DATA SEGMENT:

----

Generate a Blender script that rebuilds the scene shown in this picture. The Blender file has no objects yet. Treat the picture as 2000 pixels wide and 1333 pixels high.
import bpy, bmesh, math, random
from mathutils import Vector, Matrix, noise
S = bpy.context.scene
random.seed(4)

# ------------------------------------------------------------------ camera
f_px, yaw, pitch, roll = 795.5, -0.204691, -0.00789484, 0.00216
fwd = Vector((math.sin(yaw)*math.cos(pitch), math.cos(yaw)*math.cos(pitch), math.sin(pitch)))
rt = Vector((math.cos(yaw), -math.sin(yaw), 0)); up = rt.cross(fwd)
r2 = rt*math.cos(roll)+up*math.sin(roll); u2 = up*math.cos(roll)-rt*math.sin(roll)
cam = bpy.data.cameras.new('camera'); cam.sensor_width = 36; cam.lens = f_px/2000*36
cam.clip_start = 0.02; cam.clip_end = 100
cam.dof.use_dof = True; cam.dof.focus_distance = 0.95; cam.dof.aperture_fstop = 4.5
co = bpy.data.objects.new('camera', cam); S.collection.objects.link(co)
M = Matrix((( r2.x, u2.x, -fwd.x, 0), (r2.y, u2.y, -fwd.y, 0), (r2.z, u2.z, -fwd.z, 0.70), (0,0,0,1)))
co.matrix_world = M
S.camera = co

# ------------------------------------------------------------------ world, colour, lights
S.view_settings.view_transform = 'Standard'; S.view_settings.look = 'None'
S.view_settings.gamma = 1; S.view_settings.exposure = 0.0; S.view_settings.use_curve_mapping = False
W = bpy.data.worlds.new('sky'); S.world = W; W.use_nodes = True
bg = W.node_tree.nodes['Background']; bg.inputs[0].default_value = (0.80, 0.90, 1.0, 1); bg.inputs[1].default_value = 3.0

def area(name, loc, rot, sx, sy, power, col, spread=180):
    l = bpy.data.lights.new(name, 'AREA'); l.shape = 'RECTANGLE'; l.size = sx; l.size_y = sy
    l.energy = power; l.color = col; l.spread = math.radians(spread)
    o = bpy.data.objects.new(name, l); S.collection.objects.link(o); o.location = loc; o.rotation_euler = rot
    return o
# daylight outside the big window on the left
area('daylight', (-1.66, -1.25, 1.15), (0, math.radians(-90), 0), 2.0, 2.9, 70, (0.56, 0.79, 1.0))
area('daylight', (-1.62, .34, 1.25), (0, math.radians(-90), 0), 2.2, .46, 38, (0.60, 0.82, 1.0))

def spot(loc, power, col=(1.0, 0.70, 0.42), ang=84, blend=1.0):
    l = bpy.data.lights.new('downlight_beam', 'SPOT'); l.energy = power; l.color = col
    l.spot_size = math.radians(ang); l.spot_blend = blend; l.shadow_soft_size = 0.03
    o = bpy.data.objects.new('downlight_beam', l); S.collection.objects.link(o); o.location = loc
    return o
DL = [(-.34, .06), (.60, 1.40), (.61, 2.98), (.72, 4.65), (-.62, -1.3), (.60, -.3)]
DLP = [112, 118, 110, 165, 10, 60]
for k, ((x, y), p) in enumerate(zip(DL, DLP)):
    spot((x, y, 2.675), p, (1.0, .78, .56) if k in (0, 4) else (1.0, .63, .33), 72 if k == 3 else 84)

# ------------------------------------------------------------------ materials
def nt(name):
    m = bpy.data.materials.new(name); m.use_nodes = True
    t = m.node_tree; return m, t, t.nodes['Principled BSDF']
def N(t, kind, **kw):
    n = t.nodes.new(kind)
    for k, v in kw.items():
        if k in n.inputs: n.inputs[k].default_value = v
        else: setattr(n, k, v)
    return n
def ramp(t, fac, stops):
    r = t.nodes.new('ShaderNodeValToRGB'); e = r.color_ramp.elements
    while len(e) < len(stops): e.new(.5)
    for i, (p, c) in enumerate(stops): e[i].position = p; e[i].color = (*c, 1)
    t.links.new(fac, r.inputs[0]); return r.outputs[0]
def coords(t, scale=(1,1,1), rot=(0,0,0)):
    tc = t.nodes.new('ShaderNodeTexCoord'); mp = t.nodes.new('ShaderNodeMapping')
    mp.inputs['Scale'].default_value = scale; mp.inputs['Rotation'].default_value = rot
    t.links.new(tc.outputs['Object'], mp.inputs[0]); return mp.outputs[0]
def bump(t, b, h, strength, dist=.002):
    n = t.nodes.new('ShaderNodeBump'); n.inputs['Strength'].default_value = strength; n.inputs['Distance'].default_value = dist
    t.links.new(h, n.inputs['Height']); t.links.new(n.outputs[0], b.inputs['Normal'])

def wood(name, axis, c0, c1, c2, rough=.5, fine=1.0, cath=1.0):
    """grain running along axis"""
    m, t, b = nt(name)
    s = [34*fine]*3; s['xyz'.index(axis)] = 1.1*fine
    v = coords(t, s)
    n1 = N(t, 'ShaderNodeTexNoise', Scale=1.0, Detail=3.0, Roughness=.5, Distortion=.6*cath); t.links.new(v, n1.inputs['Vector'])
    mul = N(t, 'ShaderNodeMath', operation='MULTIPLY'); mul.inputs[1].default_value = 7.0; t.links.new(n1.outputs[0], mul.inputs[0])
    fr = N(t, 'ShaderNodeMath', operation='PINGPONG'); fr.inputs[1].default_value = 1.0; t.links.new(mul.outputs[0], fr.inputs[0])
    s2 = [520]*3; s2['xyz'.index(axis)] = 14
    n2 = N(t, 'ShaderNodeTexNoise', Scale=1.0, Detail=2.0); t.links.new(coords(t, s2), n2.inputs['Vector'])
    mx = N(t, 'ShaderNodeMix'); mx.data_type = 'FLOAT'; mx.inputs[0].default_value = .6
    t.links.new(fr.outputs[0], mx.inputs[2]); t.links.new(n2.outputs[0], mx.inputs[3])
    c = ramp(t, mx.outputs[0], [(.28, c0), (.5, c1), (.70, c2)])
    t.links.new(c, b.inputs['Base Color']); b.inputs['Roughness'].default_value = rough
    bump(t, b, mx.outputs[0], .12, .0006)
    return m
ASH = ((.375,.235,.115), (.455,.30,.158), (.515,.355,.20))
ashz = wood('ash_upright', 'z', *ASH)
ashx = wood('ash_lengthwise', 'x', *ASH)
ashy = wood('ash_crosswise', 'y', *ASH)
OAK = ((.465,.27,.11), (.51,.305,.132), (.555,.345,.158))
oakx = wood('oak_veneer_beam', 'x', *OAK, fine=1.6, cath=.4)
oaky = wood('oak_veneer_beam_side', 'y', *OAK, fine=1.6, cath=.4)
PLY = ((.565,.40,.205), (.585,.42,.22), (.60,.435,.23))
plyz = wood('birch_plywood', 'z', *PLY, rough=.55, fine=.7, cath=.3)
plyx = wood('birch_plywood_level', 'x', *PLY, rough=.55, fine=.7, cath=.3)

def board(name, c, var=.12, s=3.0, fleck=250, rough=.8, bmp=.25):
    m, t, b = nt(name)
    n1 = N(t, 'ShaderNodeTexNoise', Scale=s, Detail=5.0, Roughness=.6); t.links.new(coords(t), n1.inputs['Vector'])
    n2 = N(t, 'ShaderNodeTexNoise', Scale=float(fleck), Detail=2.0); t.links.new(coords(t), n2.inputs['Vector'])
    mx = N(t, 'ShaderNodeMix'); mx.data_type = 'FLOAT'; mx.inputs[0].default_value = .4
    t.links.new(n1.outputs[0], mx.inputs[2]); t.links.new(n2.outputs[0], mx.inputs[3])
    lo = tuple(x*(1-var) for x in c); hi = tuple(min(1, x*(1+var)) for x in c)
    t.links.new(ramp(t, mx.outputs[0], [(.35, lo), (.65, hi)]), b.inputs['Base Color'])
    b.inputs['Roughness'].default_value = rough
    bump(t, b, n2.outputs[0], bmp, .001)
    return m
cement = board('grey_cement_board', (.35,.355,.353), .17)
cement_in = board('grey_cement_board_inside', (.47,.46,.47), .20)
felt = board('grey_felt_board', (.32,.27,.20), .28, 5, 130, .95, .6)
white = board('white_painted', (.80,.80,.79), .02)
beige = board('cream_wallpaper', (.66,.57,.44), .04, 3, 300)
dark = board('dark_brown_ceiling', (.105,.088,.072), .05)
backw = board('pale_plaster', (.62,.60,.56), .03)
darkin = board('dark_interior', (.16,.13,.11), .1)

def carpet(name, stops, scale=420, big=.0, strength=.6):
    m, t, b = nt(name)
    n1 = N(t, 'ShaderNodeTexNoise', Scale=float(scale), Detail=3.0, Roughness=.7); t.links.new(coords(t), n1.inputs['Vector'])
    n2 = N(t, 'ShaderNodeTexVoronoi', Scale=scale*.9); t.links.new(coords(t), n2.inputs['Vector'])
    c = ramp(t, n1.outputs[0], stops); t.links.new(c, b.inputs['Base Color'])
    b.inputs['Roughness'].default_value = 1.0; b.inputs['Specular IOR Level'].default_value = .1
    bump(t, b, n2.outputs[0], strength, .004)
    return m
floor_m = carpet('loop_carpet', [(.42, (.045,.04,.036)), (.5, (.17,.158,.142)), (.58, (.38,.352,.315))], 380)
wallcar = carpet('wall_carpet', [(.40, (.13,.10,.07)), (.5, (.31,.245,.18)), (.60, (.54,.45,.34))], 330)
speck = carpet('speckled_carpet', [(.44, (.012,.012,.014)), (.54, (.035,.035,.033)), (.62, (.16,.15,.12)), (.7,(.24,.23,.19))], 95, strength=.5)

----

DIRECTIVE:
Filter the data for the string "board" and copy every line that has it.

SOLVED EXERCISE:
def board(name, c, var=.12, s=3.0, fleck=250, rough=.8, bmp=.25):
cement = board('grey_cement_board', (.35,.355,.353), .17)
cement_in = board('grey_cement_board_inside', (.47,.46,.47), .20)
felt = board('grey_felt_board', (.32,.27,.20), .28, 5, 130, .95, .6)
white = board('white_painted', (.80,.80,.79), .02)
beige = board('cream_wallpaper', (.66,.57,.44), .04, 3, 300)
dark = board('dark_brown_ceiling', (.105,.088,.072), .05)
backw = board('pale_plaster', (.62,.60,.56), .03)
darkin = board('dark_interior', (.16,.13,.11), .1)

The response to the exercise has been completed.